AIM OF THE EXERCISE -> Word for word, transcribe the lines below and drop the pictures.

DATASET SECTION ->
** Start **
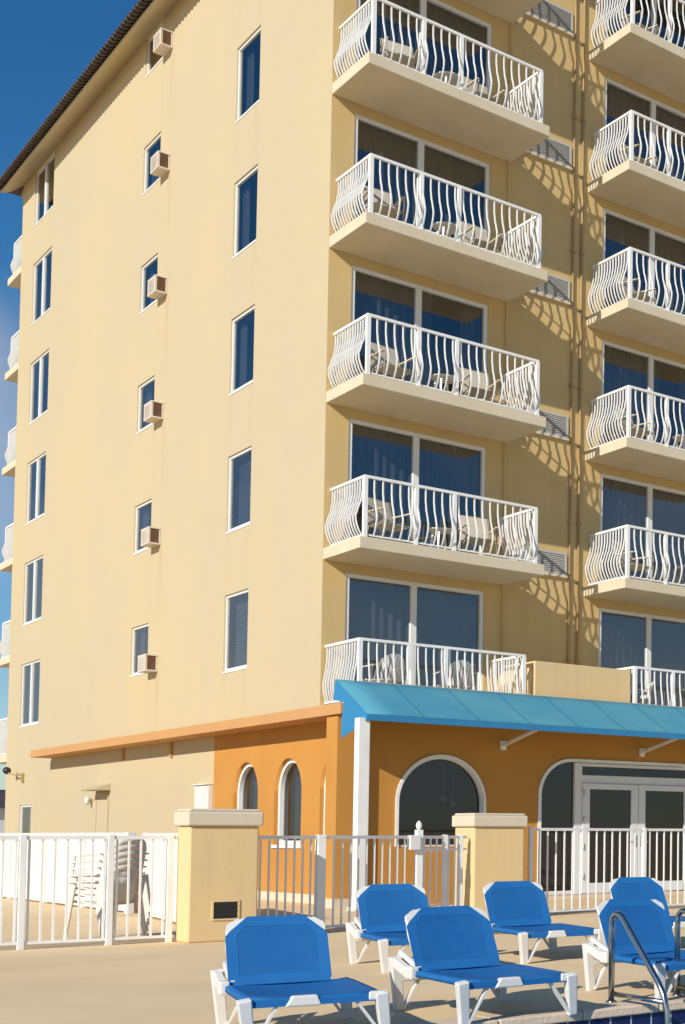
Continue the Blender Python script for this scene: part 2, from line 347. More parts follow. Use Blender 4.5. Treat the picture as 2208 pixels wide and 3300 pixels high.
# ------------------------------------------------------------------ hotel
hotel = thing('hotel_building', 'cream and orange hotel with stacked balconies behind white bellied railings', 'building')
LY, XR, TOPZ = 20.6, 18.0, 19.40
TALL = [(3.35, 4.56, 4.36 + H * k, 5.86 + H * k) for k in range(5)]
SMALL = [(9.04, 10.19, 4.74 + H * k, 5.81 + H * k) for k in range(6)]
DBL = [(17.53, 19.34, 4.10 + H * k, 5.77 + H * k) for k in range(6)]
SMALL[5] = (9.04, 10.19, 4.74 + H * 5, 19.36); DBL[5] = (17.53, 19.34, 4.10 + H * 5, 19.34)
LOWWIN = (18.0, 19.12, 0.9, 1.97); SVC = (11.46, 12.40, 0.0, 2.12)
mb = MB()
wall(mb, XP, 0, LY, 3.30, TOPZ, TALL + SMALL + DBL, depth=0.08)
wall(mb, XP, 4.93, LY, 0, 3.30, [LOWWIN], depth=0.14)
mb.box(0.0, LY - 0.001, 0, XR, LY, TOPZ); mb.box(XR, 0, 0, XR + 0.01, LY, TOPZ)
mb.build('side_wall', M['cream'], hotel)
# upper front wall
DO = [(0.41, 3.05), (5.57, 8.15), (10.9, 13.5)]
DOORS = [(a, b, 3.40 + H * k, 5.77 + H * k) for k in range(6) for a, b in DO]
mb = MB(); wall(mb, YP(0), 0, XR, 3.30, TOPZ, DOORS, depth=0.10)
mb.build('front_wall', M['yellow'], hotel)
mb = MB()   # dark rooms behind the glass
mb.box(1.3, 1.1, 0.05, XR - 0.4, LY - 0.3, TOPZ - 0.1)
for k in range(7): mb.box(0.16, 0.12, 3.05 + H * k, 1.3, LY - 0.3, 3.2 + H * k); mb.box(1.3, 0.12, 3.05 + H * k, XR - .4, 1.1, 3.2 + H * k)
mb.build('room_core', M['dark'], hotel)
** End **
RESULT FOR THIS EXERCISE ->
Continue the Blender Python script for this scene: part 2, from line 347. More parts follow. Use Blender 4.5. Treat the picture as 2208 pixels wide and 3300 pixels high.
# ------------------------------------------------------------------ hotel
hotel = thing('hotel_building', 'cream and orange hotel with stacked balconies behind white bellied railings', 'building')
LY, XR, TOPZ = 20.6, 18.0, 19.40
TALL = [(3.35, 4.56, 4.36 + H * k, 5.86 + H * k) for k in range(5)]
SMALL = [(9.04, 10.19, 4.74 + H * k, 5.81 + H * k) for k in range(6)]
DBL = [(17.53, 19.34, 4.10 + H * k, 5.77 + H * k) for k in range(6)]
SMALL[5] = (9.04, 10.19, 4.74 + H * 5, 19.36); DBL[5] = (17.53, 19.34, 4.10 + H * 5, 19.34)
LOWWIN = (18.0, 19.12, 0.9, 1.97); SVC = (11.46, 12.40, 0.0, 2.12)
mb = MB()
wall(mb, XP, 0, LY, 3.30, TOPZ, TALL + SMALL + DBL, depth=0.08)
wall(mb, XP, 4.93, LY, 0, 3.30, [LOWWIN], depth=0.14)
mb.box(0.0, LY - 0.001, 0, XR, LY, TOPZ); mb.box(XR, 0, 0, XR + 0.01, LY, TOPZ)
mb.build('side_wall', M['cream'], hotel)
# upper front wall
DO = [(0.41, 3.05), (5.57, 8.15), (10.9, 13.5)]
DOORS = [(a, b, 3.40 + H * k, 5.77 + H * k) for k in range(6) for a, b in DO]
mb = MB(); wall(mb, YP(0), 0, XR, 3.30, TOPZ, DOORS, depth=0.10)
mb.build('front_wall', M['yellow'], hotel)
mb = MB()   # dark rooms behind the glass
mb.box(1.3, 1.1, 0.05, XR - 0.4, LY - 0.3, TOPZ - 0.1)
for k in range(7): mb.box(0.16, 0.12, 3.05 + H * k, 1.3, LY - 0.3, 3.2 + H * k); mb.box(1.3, 0.12, 3.05 + H * k, XR - .4, 1.1, 3.2 + H * k)
mb.build('room_core', M['dark'], hotel)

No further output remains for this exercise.